Written task:
Pull every line with the word "continues" out of the entries below.

Records contained in a dataset
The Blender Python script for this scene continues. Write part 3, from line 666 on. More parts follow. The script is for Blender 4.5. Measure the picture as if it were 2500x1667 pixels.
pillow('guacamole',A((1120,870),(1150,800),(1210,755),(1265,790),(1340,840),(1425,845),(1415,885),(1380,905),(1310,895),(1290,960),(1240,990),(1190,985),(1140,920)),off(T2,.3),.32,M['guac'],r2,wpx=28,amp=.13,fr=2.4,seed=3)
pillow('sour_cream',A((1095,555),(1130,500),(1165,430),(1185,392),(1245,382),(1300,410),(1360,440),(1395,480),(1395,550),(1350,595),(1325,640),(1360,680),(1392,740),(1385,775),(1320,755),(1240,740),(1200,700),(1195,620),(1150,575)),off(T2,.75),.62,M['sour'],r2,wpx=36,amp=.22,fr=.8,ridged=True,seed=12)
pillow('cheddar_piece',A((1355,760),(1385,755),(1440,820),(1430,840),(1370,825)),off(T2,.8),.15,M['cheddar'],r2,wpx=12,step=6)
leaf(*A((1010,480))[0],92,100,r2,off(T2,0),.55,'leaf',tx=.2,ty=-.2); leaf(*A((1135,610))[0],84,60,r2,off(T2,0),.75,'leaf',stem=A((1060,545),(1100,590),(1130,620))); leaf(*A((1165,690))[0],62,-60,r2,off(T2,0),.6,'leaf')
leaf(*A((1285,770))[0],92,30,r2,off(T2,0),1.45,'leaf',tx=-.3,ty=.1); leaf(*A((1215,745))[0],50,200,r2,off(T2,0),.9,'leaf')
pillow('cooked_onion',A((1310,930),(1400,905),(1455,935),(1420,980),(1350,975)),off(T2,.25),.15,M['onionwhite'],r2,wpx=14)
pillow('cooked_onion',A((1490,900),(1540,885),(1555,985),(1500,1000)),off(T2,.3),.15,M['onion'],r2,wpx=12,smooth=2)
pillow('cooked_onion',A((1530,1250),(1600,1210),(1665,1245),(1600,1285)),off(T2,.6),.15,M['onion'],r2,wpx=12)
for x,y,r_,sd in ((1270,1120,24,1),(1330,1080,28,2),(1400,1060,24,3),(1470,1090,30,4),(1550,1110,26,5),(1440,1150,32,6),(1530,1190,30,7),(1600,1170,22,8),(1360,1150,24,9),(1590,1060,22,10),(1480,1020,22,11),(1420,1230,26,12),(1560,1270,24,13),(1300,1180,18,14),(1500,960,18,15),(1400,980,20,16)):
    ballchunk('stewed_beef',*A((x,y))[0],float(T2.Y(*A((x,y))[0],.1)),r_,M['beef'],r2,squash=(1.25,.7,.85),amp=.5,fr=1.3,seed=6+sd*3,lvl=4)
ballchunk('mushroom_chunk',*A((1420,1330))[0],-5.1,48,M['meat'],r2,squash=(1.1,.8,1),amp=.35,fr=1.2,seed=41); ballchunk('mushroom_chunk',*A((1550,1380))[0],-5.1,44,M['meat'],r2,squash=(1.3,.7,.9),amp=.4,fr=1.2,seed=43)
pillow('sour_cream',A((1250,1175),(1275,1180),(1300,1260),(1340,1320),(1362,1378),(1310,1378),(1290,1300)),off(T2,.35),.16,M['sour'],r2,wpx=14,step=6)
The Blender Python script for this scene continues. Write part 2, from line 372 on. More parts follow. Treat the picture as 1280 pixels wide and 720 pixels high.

Solution:
The Blender Python script for this scene continues. Write part 3, from line 666 on. More parts follow. The script is for Blender 4.5. Measure the picture as if it were 2500x1667 pixels.
The Blender Python script for this scene continues. Write part 2, from line 372 on. More parts follow. Treat the picture as 1280 pixels wide and 720 pixels high.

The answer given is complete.